Around here most women are happy to dance with newbies, at least a few times. I think they know that helping new leaders learn and grow is good for the whole tango community.

OTOH, if a beginner takes advantage of the willingness of an experienced woman to dance with him and begins asking her too frequently, than she will probably begin turning him down.
 
I don't think that this is nearly the only reason there is a gender imbalance, but it can contribute. I think btm is correct... The primary reason there are more ladies is culturally it is more acceptable for women to be interested in dance.

But then from that pool of men who show interest, both the steep learning curve, lack of encouragement, and active discouragement can whittle down the numbers. I have actually experienced the latter. The very first practica I attended, another leader sneered at me for almost bumping into him and loudly proclaimed to the floor that I had no business dancing tango... somewhat later, I mentioned the incident to a friend, and she found it hard to believe... This guy was always so nice to her. :-|
 
..think btm is correct... The primary reason there are more ladies is culturally it is more acceptable for women to be interested in dance...

But actually couples enter the clubs and studios to learn, singles are an exception. And when the guys surrender overcharged, there is a female surplus. And in the end the women leave the scene. So it actually seems to me very often, that there are to few women around.
 
But actually couples enter the clubs and studios to learn, singles are an exception. And when the guys surrender overcharged, there is a female surplus. And in the end the women leave the scene. So it actually seems to me very often, that there are to few women around.

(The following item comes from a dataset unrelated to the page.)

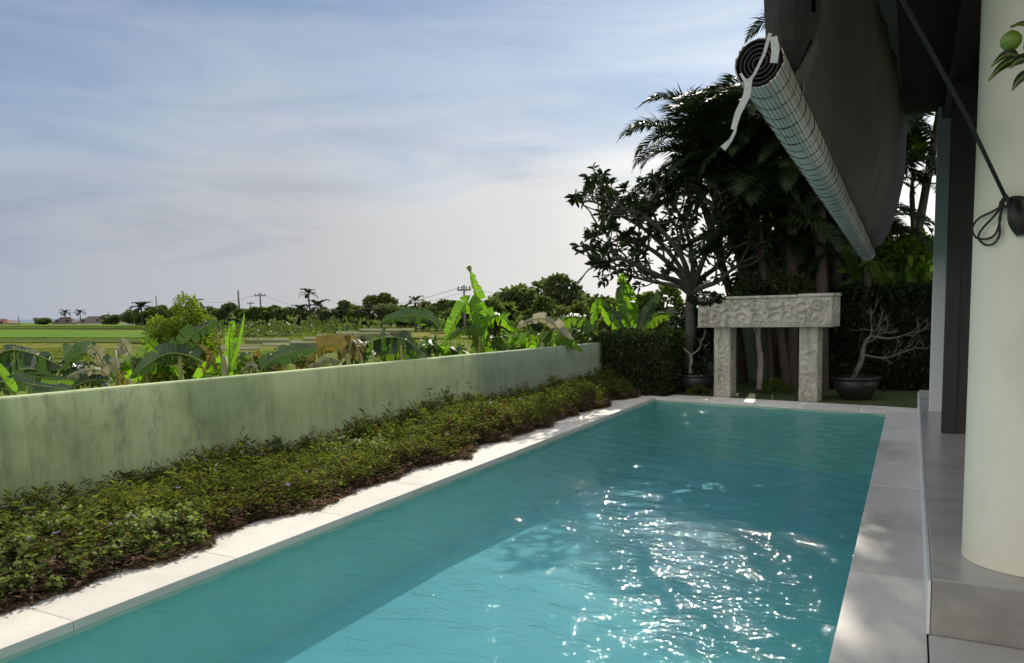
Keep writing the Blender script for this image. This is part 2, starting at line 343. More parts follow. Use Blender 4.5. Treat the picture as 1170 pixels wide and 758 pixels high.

I think your assumptions and math are incorrect.

Around here couples are not at all the standard, and singles are welcome and common.

If a couple shows up and the guy soon quits, his partner probably also quits. Even if she does stick around for a while before she quits, it's still one woman and one man missing, but a surplus of women before that.

I think in most places, you could ask any woman if there are usually more men or women and your answer would be, "more women". There are occasional exceptions.

(How come every time I write "occasional", the correct spelling of it is different? No matter how many "C"s or "S"s I use, I always get it wrong.)
 
I'm one of the struggling newbie leaders and the absolute biggest thing that would help me (and I've mentioned it to several instructors) would be somewhat regularly scheduled practicas (or even portions of normal practicas) where experienced people would show up and be willing to dance with newbies and give them pointers on whatever would help them. The idea doesn't get too much support from anyone, though.

Most of the practicas I've been to (Washington DC area) tend to be more like "informal" milongas where people of similar skill levels tend to stick together and practice.

Dancing with more experienced partners at milongas isn't as much help as you would think since it's not really the appropriate place to teach or ask for advice. The only saving grace for me is that there are a couple of more experienced follower friends that I feel I can ask for advice/pointers, but I try not to do it very much at an actual milonga.

Larry
 
As far as I can tell, this is a common story.

A backup idea is for men to learn to follow (at least at a basic level) and work it out with one another.


I'm one of the struggling newbie leaders and the absolute biggest thing that would help me (and I've mentioned it to several instructors) would be somewhat regularly scheduled practicas (or even portions of normal practicas) where experienced people would show up and be willing to dance with newbies and give them pointers on whatever would help them. The idea doesn't get too much support from anyone, though.

Most of the practicas I've been to (Washington DC area) tend to be more like "informal" milongas where people of similar skill levels tend to stick together and practice.

Dancing with more experienced partners at milongas isn't as much help as you would think since it's not really the appropriate place to teach or ask for advice. The only saving grace for me is that there are a couple of more experienced follower friends that I feel I can ask for advice/pointers, but I try not to do it very much at an actual milonga.